EL PAíS › UN EMBLEMA DE LA CLASE DOMINANTE

La obra macabra

 Por Raúl Dellatorre

Tercera generación de estancieros y terratenientes, frecuentador de tertulias de la Sociedad Rural (donde uno de los salones lleva su nombre), del Jockey Club (donde fotos de sus antepasados ilustran las paredes) y de cócteles y encuentros de caridad con banqueros, exportadores, importadores y traficantes de rubros varios, José Alfredo Martínez de Hoz siempre se sintió merecedor de una impunidad infinita. Sus antepasados se cuentan entre los primeros beneficiarios de las privatizaciones, cuando Julio Argentino Roca barrió a los indios de las pampas y el desierto, y repartió gratuitamente esas extensiones entre familias “de bien”.

Pero sería injusto ligar la fortuna familiar sólo a las privatizaciones. También supo sacar provecho de las nacionalizaciones, como en el caso de la Italo (CIAE, Compañía Italo Argentina de la Electricidad), cuando ya descapitalizada la pasó a manos del Estado a cambio de 300 millones de dólares.

Pero acusarlo de “colaborador” o cómplice de la dictadura instalada en 1976 sería no reconocerle el lugar que le corresponde en la historia.
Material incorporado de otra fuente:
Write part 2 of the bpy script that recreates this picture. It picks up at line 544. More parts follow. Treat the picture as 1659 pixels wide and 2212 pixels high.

Como presidente del Consejo Empresario Argentino (una entidad con notables similitudes con otra actual, no sólo de nombre), Martínez de Hoz encabezó una misión que visitó a los comandantes de las fuerzas armadas a principios de 1975 (Isabel Perón en el gobierno) para “convocarlos” a que contribuyeran a preservar el orden y restituir las condiciones para “la producción y el trabajo” en sus plantas.

M. de H., presidente de Acindar, propuso a los jefes militares todo un sistema de espionaje industrial para detectar a los activistas sindicales que pudieran “atentar” contra el correcto desempeño de las cosas. El banco de pruebas del nuevo diseño fue justamente la planta de Acindar en Villa Constitución. La presión empresaria y militar arrastró al gobierno desfalleciente a ordenar una violenta represión contra la huelga que llegó a cumplir 59 días, y terminó con su principal dirigente (Alberto Piccinini) y el cuerpo de delegados presos durante ocho años y dos asesinatos.

Era mayo de 1975. Menos de un mes después, detrás de la figura de Celestino Rodrigo, aparecía en el Ministerio de Economía Ricardo Zinn para ejecutar el mortal shock recesivo con efectos devastadores para la democracia. Rodrigo le dio su nombre al golpe económico: el Rodrigazo. Zinn le puso el plan, y reveló su verdadera identidad diez meses después, abril de 1976, cuando aparece como jefe del gabinete de asesores y mano derecha de Martínez de Hoz.

Zinn contaría meses después, en un libro, el sentido de su intervención en el gobierno de Isabel: era necesario dar el golpe desde adentro para terminar con la “descomposición” y posibilitar que volviera “a salir el Sol en la Patria”. Un destino de grandeza, el mismo que Martínez de Hoz siente para sí mismo cuando se ve en el espejo de sus antepasados. Y de su “obra”.